**Directive**
Search the material for the word "scene" and report each line where it turns up.

**Information provided**

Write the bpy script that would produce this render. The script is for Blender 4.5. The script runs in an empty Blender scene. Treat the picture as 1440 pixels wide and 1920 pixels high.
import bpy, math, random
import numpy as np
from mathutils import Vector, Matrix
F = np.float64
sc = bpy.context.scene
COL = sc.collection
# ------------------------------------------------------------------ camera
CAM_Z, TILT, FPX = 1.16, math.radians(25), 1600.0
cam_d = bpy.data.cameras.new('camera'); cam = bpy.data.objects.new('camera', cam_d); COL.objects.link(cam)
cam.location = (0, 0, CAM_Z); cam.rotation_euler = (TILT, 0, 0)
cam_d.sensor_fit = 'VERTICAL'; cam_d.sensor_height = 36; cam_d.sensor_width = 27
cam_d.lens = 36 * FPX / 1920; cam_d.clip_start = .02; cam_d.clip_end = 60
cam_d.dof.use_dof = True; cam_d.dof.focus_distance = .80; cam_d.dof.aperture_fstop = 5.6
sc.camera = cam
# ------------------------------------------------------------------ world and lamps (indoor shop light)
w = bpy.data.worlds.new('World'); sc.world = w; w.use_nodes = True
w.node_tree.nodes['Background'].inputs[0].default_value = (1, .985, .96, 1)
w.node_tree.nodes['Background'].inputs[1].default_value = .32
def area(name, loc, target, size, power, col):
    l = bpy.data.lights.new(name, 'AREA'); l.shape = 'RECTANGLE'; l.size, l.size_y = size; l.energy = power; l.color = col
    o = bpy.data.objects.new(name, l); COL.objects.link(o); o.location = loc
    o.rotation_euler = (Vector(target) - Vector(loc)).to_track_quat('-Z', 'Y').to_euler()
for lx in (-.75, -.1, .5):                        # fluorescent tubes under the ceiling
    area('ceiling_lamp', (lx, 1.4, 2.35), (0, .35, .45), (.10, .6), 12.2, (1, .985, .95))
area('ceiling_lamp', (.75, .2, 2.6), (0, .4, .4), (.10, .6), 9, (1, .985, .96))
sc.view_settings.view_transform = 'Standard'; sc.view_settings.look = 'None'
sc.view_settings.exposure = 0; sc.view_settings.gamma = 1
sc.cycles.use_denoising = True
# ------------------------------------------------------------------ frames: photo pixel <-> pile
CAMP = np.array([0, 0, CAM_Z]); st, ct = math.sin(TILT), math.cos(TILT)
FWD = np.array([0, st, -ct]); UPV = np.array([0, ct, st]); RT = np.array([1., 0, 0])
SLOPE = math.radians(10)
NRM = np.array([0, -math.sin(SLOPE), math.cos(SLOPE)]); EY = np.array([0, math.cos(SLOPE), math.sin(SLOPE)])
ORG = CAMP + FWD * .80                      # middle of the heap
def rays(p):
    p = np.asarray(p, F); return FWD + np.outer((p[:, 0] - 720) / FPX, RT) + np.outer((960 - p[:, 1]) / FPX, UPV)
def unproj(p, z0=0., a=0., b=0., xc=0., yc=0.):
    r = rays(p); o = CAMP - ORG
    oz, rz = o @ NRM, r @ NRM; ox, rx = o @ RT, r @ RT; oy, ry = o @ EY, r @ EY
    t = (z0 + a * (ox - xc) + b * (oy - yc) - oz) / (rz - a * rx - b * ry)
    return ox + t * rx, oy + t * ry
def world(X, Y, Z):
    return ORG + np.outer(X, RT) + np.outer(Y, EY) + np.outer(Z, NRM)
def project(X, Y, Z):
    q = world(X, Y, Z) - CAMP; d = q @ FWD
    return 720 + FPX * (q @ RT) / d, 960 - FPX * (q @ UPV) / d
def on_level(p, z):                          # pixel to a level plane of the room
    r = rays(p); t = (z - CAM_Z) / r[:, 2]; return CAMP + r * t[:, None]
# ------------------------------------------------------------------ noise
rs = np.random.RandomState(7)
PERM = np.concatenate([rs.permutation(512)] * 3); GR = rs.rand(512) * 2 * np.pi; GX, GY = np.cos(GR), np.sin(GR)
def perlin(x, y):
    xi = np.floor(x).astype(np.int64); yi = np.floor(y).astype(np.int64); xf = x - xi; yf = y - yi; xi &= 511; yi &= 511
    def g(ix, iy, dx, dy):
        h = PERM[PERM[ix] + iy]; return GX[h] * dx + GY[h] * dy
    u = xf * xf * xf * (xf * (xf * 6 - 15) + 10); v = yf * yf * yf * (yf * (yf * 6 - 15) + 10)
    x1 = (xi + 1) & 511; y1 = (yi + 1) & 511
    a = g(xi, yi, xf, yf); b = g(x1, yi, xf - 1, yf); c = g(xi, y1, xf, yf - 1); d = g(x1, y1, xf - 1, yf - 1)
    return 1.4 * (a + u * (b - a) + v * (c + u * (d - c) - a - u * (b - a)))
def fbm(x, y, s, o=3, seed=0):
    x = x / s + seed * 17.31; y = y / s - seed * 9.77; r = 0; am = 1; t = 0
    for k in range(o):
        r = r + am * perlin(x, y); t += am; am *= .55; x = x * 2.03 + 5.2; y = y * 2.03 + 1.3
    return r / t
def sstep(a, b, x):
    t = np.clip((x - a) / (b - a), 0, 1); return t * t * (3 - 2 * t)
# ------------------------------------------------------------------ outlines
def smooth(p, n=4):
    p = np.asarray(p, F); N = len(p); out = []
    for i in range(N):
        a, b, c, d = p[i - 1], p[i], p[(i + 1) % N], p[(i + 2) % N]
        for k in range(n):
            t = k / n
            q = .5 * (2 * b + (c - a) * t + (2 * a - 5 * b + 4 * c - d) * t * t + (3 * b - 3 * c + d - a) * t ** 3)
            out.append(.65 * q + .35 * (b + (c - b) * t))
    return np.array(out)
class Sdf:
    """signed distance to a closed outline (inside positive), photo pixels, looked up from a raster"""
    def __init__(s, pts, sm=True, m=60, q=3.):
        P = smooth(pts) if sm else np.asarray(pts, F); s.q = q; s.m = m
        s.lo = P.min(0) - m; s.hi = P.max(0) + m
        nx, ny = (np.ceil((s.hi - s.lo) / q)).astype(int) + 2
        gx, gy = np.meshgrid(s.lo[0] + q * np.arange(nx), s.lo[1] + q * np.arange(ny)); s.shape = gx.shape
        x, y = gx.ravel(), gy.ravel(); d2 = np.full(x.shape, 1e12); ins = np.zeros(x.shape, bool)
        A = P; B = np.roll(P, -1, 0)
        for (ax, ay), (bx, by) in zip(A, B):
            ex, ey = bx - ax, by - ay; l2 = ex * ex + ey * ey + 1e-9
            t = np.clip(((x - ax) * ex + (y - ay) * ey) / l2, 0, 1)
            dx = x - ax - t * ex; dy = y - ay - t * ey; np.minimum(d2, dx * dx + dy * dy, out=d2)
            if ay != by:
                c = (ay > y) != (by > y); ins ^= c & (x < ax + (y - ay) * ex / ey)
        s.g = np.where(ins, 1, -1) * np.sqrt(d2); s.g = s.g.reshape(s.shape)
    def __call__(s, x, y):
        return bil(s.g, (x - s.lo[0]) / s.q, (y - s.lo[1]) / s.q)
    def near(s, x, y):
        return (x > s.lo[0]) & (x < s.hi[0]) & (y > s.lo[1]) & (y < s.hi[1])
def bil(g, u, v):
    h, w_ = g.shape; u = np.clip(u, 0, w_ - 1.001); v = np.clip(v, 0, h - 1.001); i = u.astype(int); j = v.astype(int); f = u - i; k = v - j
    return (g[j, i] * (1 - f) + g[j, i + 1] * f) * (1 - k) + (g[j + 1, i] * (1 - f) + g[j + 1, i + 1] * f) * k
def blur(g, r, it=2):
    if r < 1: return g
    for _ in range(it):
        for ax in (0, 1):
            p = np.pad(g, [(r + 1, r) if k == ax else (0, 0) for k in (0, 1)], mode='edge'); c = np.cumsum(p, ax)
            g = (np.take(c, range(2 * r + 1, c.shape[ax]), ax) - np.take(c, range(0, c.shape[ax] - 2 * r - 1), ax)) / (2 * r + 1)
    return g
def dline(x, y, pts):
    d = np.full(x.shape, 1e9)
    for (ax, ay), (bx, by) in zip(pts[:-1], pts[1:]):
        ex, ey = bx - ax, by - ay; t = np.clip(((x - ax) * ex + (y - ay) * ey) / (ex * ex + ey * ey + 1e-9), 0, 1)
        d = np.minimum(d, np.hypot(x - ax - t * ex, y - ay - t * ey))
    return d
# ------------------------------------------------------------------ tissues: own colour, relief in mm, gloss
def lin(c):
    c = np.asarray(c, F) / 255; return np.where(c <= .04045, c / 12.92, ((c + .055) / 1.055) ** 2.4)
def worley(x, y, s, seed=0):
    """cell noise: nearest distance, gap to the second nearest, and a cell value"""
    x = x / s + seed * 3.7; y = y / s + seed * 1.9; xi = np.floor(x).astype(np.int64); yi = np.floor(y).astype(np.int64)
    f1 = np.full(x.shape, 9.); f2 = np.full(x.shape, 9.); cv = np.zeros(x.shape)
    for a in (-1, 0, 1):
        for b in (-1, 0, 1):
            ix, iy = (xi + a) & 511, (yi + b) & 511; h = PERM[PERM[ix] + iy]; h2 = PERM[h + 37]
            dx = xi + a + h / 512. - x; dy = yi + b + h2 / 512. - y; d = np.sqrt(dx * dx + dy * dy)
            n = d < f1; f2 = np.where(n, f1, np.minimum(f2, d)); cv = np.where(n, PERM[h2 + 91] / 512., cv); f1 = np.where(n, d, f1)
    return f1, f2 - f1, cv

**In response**
Write the bpy script that would produce this render. The script is for Blender 4.5. The script runs in an empty Blender scene. Treat the picture as 1440 pixels wide and 1920 pixels high.
sc = bpy.context.scene